_AIM_. Print, word for word, every line from the beginning of the listing up to and including the line with "return pal[0][0]". Pictures are to be excluded.

[Dataset excerpt]
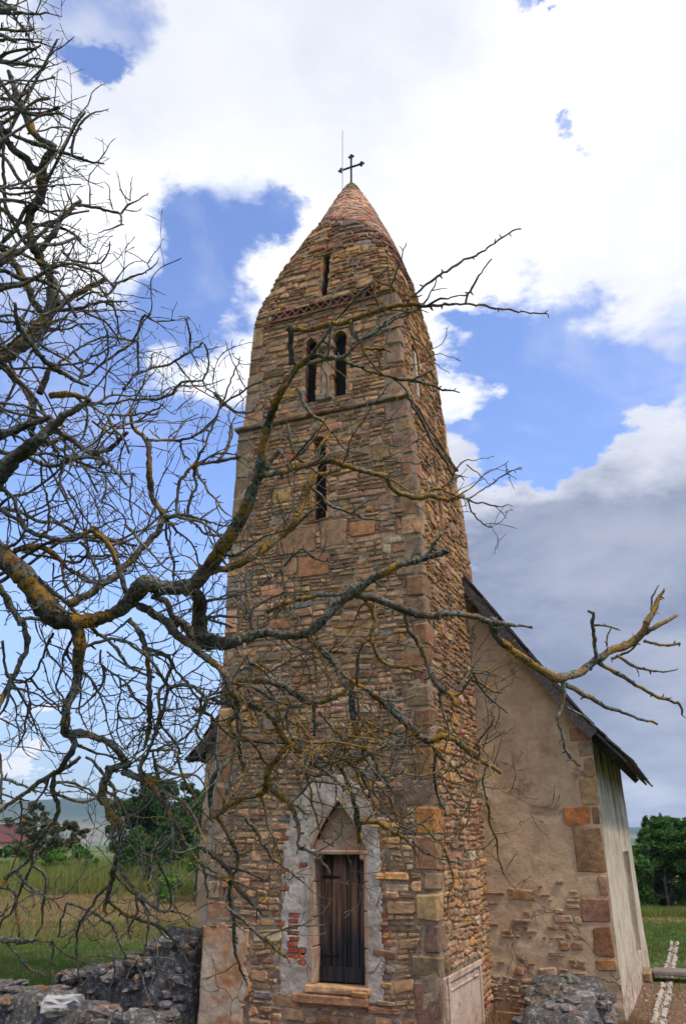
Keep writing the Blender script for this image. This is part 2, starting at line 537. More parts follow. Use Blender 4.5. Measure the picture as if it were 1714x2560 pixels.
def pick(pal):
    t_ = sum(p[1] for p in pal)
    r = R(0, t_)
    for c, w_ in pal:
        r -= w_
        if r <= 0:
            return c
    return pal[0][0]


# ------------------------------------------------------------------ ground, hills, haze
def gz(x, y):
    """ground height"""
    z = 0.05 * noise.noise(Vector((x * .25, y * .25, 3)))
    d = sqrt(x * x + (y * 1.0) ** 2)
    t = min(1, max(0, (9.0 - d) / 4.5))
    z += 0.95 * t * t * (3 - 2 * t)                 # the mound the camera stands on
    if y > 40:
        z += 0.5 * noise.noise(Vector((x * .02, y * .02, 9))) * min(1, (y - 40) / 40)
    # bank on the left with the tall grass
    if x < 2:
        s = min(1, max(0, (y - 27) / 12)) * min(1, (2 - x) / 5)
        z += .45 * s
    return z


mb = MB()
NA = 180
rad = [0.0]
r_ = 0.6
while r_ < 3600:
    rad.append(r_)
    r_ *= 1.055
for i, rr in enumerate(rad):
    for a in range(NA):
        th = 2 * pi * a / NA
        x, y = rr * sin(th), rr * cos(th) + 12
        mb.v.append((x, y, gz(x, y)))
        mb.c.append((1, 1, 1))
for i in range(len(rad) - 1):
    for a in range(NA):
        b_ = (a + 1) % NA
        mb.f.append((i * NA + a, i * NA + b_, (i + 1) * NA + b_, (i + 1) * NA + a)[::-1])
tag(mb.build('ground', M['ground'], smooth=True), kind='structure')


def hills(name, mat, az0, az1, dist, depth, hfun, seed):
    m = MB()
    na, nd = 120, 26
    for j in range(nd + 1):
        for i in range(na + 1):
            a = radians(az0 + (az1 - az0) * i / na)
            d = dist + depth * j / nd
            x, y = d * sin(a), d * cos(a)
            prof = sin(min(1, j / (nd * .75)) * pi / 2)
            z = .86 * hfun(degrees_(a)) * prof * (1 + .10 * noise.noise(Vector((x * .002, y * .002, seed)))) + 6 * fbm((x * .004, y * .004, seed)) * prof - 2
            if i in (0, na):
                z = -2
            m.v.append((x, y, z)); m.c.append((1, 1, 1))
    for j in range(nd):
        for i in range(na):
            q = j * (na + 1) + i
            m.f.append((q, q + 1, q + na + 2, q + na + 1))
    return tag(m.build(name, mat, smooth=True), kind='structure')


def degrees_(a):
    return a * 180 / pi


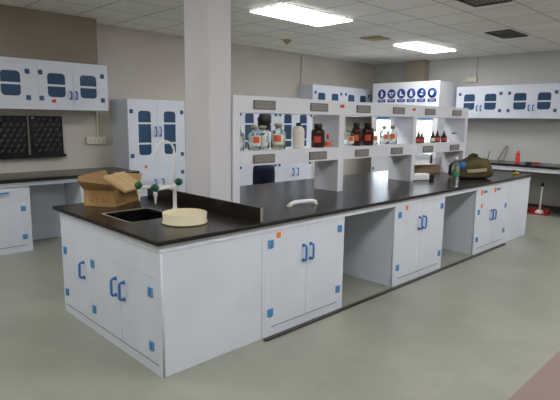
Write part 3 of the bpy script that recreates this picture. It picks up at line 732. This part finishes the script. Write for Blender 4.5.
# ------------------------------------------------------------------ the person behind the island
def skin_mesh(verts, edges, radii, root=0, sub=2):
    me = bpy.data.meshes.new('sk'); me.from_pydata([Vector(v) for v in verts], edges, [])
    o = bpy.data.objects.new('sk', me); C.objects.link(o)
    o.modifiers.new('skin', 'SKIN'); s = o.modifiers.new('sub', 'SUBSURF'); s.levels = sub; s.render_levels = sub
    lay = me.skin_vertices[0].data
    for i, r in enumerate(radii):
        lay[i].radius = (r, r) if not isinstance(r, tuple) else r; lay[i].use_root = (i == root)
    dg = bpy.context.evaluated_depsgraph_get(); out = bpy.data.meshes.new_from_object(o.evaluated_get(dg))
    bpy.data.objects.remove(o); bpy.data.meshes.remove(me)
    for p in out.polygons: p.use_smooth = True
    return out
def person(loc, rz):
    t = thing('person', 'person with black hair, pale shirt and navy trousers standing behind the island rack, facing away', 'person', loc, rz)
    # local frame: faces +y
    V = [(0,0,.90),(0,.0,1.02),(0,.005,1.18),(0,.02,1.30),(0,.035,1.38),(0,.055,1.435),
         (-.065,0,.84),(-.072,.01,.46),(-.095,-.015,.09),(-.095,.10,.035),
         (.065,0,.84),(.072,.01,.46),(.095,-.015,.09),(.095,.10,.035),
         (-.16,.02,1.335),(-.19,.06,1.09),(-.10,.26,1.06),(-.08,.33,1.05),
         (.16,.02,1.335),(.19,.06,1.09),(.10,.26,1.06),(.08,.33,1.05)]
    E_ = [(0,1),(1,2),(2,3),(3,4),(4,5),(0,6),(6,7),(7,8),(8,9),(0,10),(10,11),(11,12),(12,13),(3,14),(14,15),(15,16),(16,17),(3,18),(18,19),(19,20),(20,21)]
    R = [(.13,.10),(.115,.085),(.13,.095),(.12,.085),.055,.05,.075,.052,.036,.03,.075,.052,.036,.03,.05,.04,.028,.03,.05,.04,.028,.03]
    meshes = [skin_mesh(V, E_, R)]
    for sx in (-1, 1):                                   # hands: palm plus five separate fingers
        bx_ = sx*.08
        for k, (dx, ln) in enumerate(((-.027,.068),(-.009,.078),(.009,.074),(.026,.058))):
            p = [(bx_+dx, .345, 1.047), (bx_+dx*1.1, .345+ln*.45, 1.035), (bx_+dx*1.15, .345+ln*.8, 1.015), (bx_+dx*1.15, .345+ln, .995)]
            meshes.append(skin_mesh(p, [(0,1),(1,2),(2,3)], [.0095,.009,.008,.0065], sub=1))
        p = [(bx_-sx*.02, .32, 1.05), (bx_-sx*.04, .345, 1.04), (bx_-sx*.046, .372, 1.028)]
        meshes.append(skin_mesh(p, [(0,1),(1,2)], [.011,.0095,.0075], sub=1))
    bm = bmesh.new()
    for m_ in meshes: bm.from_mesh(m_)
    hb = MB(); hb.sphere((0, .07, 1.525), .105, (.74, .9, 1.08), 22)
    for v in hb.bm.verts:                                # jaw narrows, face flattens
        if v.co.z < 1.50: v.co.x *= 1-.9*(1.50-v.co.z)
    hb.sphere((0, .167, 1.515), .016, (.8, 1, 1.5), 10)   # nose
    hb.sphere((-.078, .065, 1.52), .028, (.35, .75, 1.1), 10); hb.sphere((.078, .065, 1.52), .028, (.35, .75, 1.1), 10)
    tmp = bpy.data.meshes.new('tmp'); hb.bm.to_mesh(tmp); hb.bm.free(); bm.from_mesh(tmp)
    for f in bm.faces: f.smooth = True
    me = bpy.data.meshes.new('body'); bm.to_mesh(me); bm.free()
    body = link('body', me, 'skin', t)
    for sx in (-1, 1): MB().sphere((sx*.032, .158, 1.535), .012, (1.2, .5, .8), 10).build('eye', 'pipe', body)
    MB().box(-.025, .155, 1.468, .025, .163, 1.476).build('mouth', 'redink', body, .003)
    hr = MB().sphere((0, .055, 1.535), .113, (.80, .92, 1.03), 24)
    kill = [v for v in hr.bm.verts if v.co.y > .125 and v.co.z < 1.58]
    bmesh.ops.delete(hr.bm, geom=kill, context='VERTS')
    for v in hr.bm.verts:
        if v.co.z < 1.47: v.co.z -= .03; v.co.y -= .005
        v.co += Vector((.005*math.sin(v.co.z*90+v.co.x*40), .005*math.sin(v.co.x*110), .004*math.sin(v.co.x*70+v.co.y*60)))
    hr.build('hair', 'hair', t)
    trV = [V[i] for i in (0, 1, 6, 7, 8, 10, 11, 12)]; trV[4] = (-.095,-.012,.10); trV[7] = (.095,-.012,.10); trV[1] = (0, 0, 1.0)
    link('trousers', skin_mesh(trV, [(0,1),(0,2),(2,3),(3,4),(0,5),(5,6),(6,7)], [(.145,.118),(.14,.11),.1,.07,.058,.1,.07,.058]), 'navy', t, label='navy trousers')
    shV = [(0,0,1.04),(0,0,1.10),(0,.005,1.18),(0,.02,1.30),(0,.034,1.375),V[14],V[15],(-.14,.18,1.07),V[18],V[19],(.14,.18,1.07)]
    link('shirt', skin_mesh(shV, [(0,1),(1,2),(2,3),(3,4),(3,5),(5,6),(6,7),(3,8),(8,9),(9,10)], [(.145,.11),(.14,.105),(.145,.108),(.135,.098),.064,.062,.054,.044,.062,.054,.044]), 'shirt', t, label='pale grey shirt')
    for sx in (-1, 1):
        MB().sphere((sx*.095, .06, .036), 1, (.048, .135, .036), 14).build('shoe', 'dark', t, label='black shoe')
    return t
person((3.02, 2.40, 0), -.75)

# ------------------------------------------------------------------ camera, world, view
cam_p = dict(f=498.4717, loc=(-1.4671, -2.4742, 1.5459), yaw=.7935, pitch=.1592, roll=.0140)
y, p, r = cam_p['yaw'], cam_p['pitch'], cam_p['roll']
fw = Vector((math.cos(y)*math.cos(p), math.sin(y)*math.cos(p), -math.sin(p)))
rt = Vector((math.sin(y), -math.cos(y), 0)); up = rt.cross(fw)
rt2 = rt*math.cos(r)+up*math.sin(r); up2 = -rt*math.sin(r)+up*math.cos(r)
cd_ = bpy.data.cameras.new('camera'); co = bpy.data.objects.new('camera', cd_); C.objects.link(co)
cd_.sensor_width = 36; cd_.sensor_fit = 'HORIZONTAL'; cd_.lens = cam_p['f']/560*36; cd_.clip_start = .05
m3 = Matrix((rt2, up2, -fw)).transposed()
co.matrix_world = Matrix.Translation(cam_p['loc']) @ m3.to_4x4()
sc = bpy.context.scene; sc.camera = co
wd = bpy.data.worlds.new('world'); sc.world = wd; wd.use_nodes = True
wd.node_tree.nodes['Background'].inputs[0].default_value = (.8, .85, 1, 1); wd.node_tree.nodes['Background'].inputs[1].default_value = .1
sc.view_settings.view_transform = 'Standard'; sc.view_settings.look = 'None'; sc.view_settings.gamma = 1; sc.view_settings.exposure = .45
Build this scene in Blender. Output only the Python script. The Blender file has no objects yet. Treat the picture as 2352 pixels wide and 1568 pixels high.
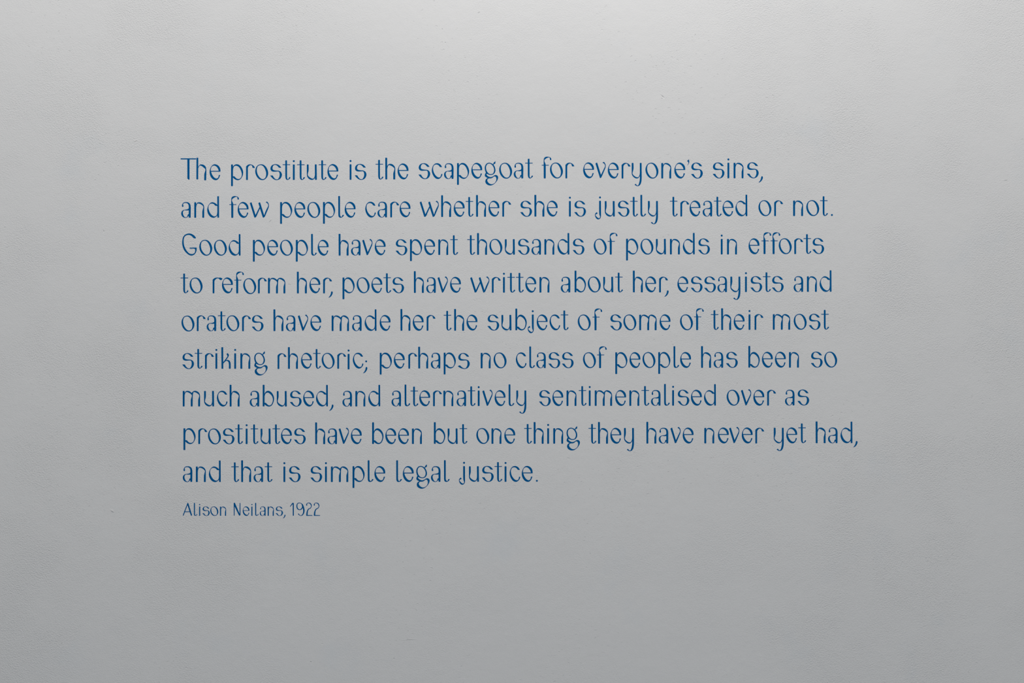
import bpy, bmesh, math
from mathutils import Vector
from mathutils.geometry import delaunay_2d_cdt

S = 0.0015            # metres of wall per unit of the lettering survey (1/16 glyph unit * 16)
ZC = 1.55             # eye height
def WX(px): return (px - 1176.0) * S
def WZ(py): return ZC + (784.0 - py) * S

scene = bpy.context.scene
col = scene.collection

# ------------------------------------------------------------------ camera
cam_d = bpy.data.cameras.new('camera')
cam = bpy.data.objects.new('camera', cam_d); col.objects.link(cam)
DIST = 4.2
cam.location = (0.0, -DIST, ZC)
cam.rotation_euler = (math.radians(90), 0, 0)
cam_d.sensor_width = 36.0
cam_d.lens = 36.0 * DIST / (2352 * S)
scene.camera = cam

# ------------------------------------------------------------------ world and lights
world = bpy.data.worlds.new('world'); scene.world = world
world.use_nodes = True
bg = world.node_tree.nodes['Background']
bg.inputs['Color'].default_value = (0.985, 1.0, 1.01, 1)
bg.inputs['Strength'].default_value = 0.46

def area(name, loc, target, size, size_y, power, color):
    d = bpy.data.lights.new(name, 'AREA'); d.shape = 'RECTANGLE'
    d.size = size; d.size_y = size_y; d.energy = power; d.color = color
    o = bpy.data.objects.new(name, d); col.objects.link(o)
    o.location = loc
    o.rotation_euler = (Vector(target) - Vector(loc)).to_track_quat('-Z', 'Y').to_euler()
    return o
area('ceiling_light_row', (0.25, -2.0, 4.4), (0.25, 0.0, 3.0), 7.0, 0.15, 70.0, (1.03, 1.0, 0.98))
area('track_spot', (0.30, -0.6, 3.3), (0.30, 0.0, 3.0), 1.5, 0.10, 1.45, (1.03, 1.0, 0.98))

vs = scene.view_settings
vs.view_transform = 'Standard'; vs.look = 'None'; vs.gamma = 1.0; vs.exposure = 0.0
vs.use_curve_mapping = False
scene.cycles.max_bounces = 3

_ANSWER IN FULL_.
Keep writing the Blender script for this image. This is part 2, starting at line 537. More parts follow. Use Blender 4.5. Measure the picture as if it were 1714x2560 pixels.
def pick(pal):
    t_ = sum(p[1] for p in pal)
    r = R(0, t_)
    for c, w_ in pal:
        r -= w_
        if r <= 0:
            return c
    return pal[0][0]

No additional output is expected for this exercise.